Requirements — Please quote every line word for word.

Material for this exercise —
□ □ □

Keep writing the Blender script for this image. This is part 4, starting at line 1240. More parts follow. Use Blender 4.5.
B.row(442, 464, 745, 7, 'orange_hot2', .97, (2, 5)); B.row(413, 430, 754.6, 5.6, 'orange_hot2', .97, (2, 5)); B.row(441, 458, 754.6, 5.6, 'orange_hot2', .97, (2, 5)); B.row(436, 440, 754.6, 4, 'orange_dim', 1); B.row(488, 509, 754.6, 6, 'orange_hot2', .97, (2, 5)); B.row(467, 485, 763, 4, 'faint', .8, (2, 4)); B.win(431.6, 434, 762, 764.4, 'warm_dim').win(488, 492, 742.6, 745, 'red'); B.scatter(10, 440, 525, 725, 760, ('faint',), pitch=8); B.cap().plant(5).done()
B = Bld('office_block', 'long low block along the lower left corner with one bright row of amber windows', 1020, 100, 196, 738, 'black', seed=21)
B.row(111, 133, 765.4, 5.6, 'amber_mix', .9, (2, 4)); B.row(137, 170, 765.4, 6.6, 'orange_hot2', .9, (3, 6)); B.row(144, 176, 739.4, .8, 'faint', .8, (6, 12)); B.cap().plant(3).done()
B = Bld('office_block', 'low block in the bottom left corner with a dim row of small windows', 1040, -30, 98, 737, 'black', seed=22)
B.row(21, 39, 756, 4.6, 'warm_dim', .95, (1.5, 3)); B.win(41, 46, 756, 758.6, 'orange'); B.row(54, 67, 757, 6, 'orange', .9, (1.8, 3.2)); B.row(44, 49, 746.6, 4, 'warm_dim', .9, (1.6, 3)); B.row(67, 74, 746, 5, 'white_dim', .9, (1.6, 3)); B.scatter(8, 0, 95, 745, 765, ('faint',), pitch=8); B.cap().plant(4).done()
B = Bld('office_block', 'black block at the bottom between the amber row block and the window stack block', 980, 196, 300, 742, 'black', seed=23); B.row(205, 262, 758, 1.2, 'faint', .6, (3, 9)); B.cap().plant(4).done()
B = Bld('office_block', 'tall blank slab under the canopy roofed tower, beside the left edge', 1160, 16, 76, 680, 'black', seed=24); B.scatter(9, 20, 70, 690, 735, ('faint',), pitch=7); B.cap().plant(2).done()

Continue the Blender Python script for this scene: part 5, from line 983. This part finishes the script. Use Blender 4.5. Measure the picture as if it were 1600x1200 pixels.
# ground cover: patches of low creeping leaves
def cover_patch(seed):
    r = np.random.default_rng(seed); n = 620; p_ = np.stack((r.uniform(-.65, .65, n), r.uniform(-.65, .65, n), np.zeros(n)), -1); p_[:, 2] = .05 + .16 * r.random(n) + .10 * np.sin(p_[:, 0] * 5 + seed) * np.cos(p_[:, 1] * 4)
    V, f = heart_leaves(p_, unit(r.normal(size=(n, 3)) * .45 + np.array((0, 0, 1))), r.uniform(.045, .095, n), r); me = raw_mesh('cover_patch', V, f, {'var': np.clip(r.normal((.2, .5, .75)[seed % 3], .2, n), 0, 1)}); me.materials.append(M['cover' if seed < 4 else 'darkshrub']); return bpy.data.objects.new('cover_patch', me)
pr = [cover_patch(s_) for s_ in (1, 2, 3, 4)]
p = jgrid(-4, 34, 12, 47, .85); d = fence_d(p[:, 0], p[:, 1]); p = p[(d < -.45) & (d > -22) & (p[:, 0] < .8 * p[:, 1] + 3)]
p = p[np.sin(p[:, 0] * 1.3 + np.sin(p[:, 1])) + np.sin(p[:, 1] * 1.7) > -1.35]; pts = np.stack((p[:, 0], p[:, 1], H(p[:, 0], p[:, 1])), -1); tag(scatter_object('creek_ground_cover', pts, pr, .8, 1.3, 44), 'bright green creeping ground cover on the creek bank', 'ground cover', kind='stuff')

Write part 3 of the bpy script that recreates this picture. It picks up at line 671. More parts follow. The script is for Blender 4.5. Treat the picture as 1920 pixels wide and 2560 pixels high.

□ □ □

The reply —
Keep writing the Blender script for this image. This is part 4, starting at line 1240. More parts follow. Use Blender 4.5.
B.row(442, 464, 745, 7, 'orange_hot2', .97, (2, 5)); B.row(413, 430, 754.6, 5.6, 'orange_hot2', .97, (2, 5)); B.row(441, 458, 754.6, 5.6, 'orange_hot2', .97, (2, 5)); B.row(436, 440, 754.6, 4, 'orange_dim', 1); B.row(488, 509, 754.6, 6, 'orange_hot2', .97, (2, 5)); B.row(467, 485, 763, 4, 'faint', .8, (2, 4)); B.win(431.6, 434, 762, 764.4, 'warm_dim').win(488, 492, 742.6, 745, 'red'); B.scatter(10, 440, 525, 725, 760, ('faint',), pitch=8); B.cap().plant(5).done()
B = Bld('office_block', 'long low block along the lower left corner with one bright row of amber windows', 1020, 100, 196, 738, 'black', seed=21)
B.row(111, 133, 765.4, 5.6, 'amber_mix', .9, (2, 4)); B.row(137, 170, 765.4, 6.6, 'orange_hot2', .9, (3, 6)); B.row(144, 176, 739.4, .8, 'faint', .8, (6, 12)); B.cap().plant(3).done()
B = Bld('office_block', 'low block in the bottom left corner with a dim row of small windows', 1040, -30, 98, 737, 'black', seed=22)
B.row(21, 39, 756, 4.6, 'warm_dim', .95, (1.5, 3)); B.win(41, 46, 756, 758.6, 'orange'); B.row(54, 67, 757, 6, 'orange', .9, (1.8, 3.2)); B.row(44, 49, 746.6, 4, 'warm_dim', .9, (1.6, 3)); B.row(67, 74, 746, 5, 'white_dim', .9, (1.6, 3)); B.scatter(8, 0, 95, 745, 765, ('faint',), pitch=8); B.cap().plant(4).done()
B = Bld('office_block', 'black block at the bottom between the amber row block and the window stack block', 980, 196, 300, 742, 'black', seed=23); B.row(205, 262, 758, 1.2, 'faint', .6, (3, 9)); B.cap().plant(4).done()
B = Bld('office_block', 'tall blank slab under the canopy roofed tower, beside the left edge', 1160, 16, 76, 680, 'black', seed=24); B.scatter(9, 20, 70, 690, 735, ('faint',), pitch=7); B.cap().plant(2).done()

Continue the Blender Python script for this scene: part 5, from line 983. This part finishes the script. Use Blender 4.5. Measure the picture as if it were 1600x1200 pixels.
# ground cover: patches of low creeping leaves
def cover_patch(seed):
    r = np.random.default_rng(seed); n = 620; p_ = np.stack((r.uniform(-.65, .65, n), r.uniform(-.65, .65, n), np.zeros(n)), -1); p_[:, 2] = .05 + .16 * r.random(n) + .10 * np.sin(p_[:, 0] * 5 + seed) * np.cos(p_[:, 1] * 4)
    V, f = heart_leaves(p_, unit(r.normal(size=(n, 3)) * .45 + np.array((0, 0, 1))), r.uniform(.045, .095, n), r); me = raw_mesh('cover_patch', V, f, {'var': np.clip(r.normal((.2, .5, .75)[seed % 3], .2, n), 0, 1)}); me.materials.append(M['cover' if seed < 4 else 'darkshrub']); return bpy.data.objects.new('cover_patch', me)
pr = [cover_patch(s_) for s_ in (1, 2, 3, 4)]
p = jgrid(-4, 34, 12, 47, .85); d = fence_d(p[:, 0], p[:, 1]); p = p[(d < -.45) & (d > -22) & (p[:, 0] < .8 * p[:, 1] + 3)]
p = p[np.sin(p[:, 0] * 1.3 + np.sin(p[:, 1])) + np.sin(p[:, 1] * 1.7) > -1.35]; pts = np.stack((p[:, 0], p[:, 1], H(p[:, 0], p[:, 1])), -1); tag(scatter_object('creek_ground_cover', pts, pr, .8, 1.3, 44), 'bright green creeping ground cover on the creek bank', 'ground cover', kind='stuff')

Write part 3 of the bpy script that recreates this picture. It picks up at line 671. More parts follow. The script is for Blender 4.5. Treat the picture as 1920 pixels wide and 2560 pixels high.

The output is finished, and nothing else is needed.